Igualmente, hoje não é “qualquer greve” que é legítima: ao contrário, são legítimas as greves que «se apresenta[m] como um recurso inevitável, e mesmo necessário, em vista de um benefício proporcionado», como está no Catecismo. E só é legítima a greve que (ao contrário daquelas historicamente condenadas pela Igreja) não seja “acompanhada de violências”. Mudaram, portanto, as contingências históricas: permanece imutável o ensino moral da Igreja, que (por definição) não se pode mudar.

Confundir realidades distintas por conta do emprego comum de um mesmo termo para designar ambas é sempre um risco. Mas outro risco é o de achar que, com a mudança das realidades contingentes, mudam-se (ou abrandam-se) as condenações da Igreja. Julgar desta maneira é não entender o que aconteceu neste caso da greve (e em outros casos análogos, como o dos juros): as condenações da Igreja não “se abrandaram”, elas permanecem integralmente válidas. O que deixou de existir foi o objeto da condenação: antes havia uma coisa caracterizada por proletários destruindo fábricas e, hoje, existe uma outra coisa que se caracteriza por empregados se recusando a trabalhar. Ambas foram contingentemente chamadas de “greve”, mas é bastante evidente que se tratam de realidades bem distintas. Se alguém resolver quebrar máquinas hoje como se fazia no século XIX, não pode aduzir em sua defesa um alegado “direito de greve” reconhecido tanto pela Igreja quanto pelo direito brasileiro. Igualmente, se algum proletário da época da Revolução Industrial resolvesse então dizer que não ia mais trabalhar enquanto não fosse melhor remunerado, tal situação não seria de modo algum condenável pelas autoridades eclesiásticas da época.

É desse modo, portanto, que deve ser entendida a autoridade moral da Igreja Católica: separando-se as questões de princípio das questões de fato, recaindo a infalibilidade magisterial (e a sua conseqüente irreformabilidade, etc.) sobre as primeiras. Quanto às questões de fato, é preciso ter em mente que as contingências históricas podem mudar e, portanto, pode ser que as condenações de outrora deixem de valer por mera vacuidade contingente do objeto condenável (sem que contudo o objeto deixe de ser condenável). Mas mesmo quanto às questões de fato compete às autoridades da Igreja dar a orientação definitiva.
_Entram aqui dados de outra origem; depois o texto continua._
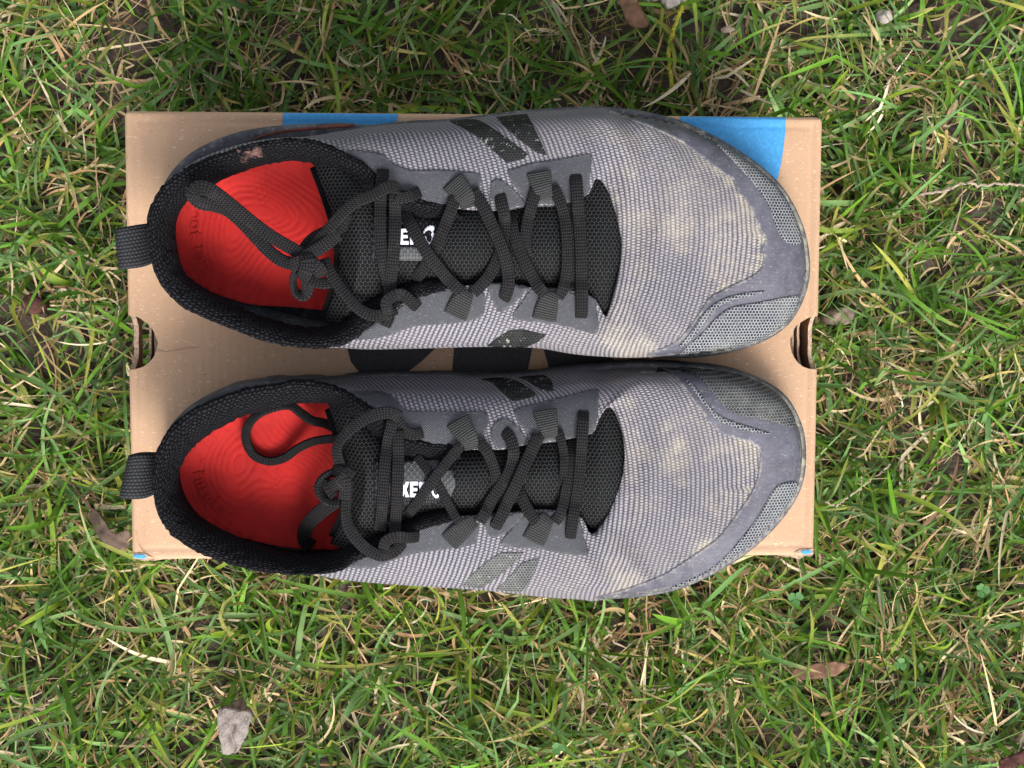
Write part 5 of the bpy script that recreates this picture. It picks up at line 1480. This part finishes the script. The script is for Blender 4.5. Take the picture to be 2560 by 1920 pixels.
slab('fallen_leaf', [(1545, -20), (1580, -20), (1600, 20), (1622, 60), (1600, 70), (1570, 62), (1555, 30)], 0.012, 0.0008, M['brownleaf'], 'reddish brown leaf on bare soil above the left shoe', 'leaf', bend=0.003, rough=0.0006, seed=8)
slab('stone', [(1656, -12), (1690, -14), (1712, -4), (1712, 8), (1690, 14), (1672, 20), (1660, 8)], 0.020, 0.010, M['stone'], 'pale chalky stone at the top edge of the photo', 'stone', bend=0.004, rough=0.0014, seed=9, step=4)
slab('pebble', [(2056, 790), (2075, 776), (2105, 768), (2130, 775), (2140, 792), (2125, 806), (2095, 812), (2065, 808)], 0.006, 0.012, M['pebble'], 'rounded brown pebble in the grass beside the right hand hole of the box', 'pebble', bend=0.006, rough=0.0010, seed=10)
slab('pebble', [(60, 745), (80, 735), (105, 748), (112, 765), (95, 785), (70, 780), (52, 765)], 0.014, 0.012, M['redleaf'], 'purple brown clod of earth in the grass left of the box', 'clod', bend=0.006, rough=0.0008, seed=11)
slab('stone', [(2192, 32), (2205, 22), (2222, 32), (2232, 46), (2212, 60), (2194, 52)], 0.009, 0.008, M['stone'], 'small grey stone in the grass beyond the blue corner of the box', 'stone', bend=0.004, rough=0.0010, seed=12, step=4)
slab('seed_husk', [(1802, 72), (1818, 67), (1838, 72), (1826, 81), (1806, 82)], 0.012, 0.0010, M['twig'], 'pale seed husk on bare soil above the left shoe toe', 'husk', bend=0.002, rough=0.0003, seed=13, step=3)

def twig(name, pts, w, mat, label, cat, zs):
    P2 = catmull(np.array(pts, float), len(pts) * 6)
    z = catmull(np.array(zs, float)[:, None], len(P2)).ravel()
    g = np.random.default_rng(len(pts))
    P = np.array([at(p[0], p[1], h) for p, h in zip(P2, z)]) + g.normal(0, 0.0004, (len(P2), 3))
    o = ribbon(name, P, w, w * 0.8, mat, None, P[0])
    o.location = P[0]
    return tag(o, label, cat)
twig('twig', [(2275, 495), (2330, 480), (2380, 470), (2400, 458), (2450, 464), (2490, 458), (2530, 462), (2580, 464)], 0.0014, M['twig'], 'crinkled pale dead stem lying right of the box near the right edge', 'twig', [0.014, 0.018, 0.022, 0.022, 0.020, 0.022, 0.022, 0.020])
twig('twig', [(165, 1190), (185, 1212), (205, 1238), (222, 1262), (236, 1278)], 0.0012, M['redleaf'], 'thin dark leaf stalk below the lower heel tab', 'twig', [0.034, 0.032, 0.03, 0.027, 0.023])
twig('moss_stem', [(1712, 6), (1700, 32), (1690, 62), (1680, 90), (1672, 130), (1676, 180), (1680, 215)], 0.0022, M['moss'], 'yellow green mossy stem below the chalky stone', 'moss', [0.024, 0.022, 0.02, 0.018, 0.016, 0.014, 0.014])
twig('twig', [(2060, 1255), (2090, 1265), (2110, 1248), (2150, 1220), (2190, 1190), (2230, 1160)], 0.0011, M['twig'], 'bent straw coloured stalk beside the right shoe toe', 'twig', [0.02, 0.022, 0.024, 0.024, 0.022, 0.02])

def clover(x, y, z, s, ang, label):
    c = at(x, y, z)
    root = empty('clover', c)
    tag(root, label, 'clover', 'clover leaves in the grass')
    for k in range(3):
        a = ang + k * 2 * math.pi / 3
        V = [(0, 0, 0)]
        n = 14
        for i in range(n):
            t = -1 + 2 * i / (n - 1)
            r = s * (1 - 0.35 * t * t - 0.12 * math.exp(-(t / 0.22) ** 2))
            th = t * 0.95
            V.append((r * math.cos(th), r * math.sin(th) * 0.95, 0.0008 * math.cos(t * 1.5) + 0.0006))
        Vr = [(v[0] * math.cos(a) - v[1] * math.sin(a), v[0] * math.sin(a) + v[1] * math.cos(a), v[2]) for v in V]
        mesh_obj('leaflet', Vr, [(0, i, i + 1) for i in range(1, n)], M['clover'], root)
    P = np.array([(0, 0, 0), (0.001, -0.001, -z * 0.4), (0.002, -0.001, -z * 0.85)])
    ribbon('stalk', catmull(P, 8), 0.0008, 0.0008, M['clover'], root, np.zeros(3))
clover(1988, 1496, 0.034, 0.0046, 0.6, 'three leaved clover below the right shoe toe')
clover(2250, 1660, 0.032, 0.0040, 1.4, 'small three leaved clover among blades at lower right')
clover(2455, 1475, 0.034, 0.0044, 2.2, 'three leaved clover near the right edge')
clover(1395, 1870, 0.030, 0.0040, 0.2, 'small three leaved clover at the bottom edge')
Ninguém pode levianamente afirmar que certas condenações do passado não são mais válidas: na verdade, as condenações do passado são sempre e para sempre válidas. O que pode acontecer, repita-se, é que não exista mais o objeto anteriormente condenado; mas até para a emissão desse juízo de fato é mister estar em delicada consonância com o Magistério da Igreja.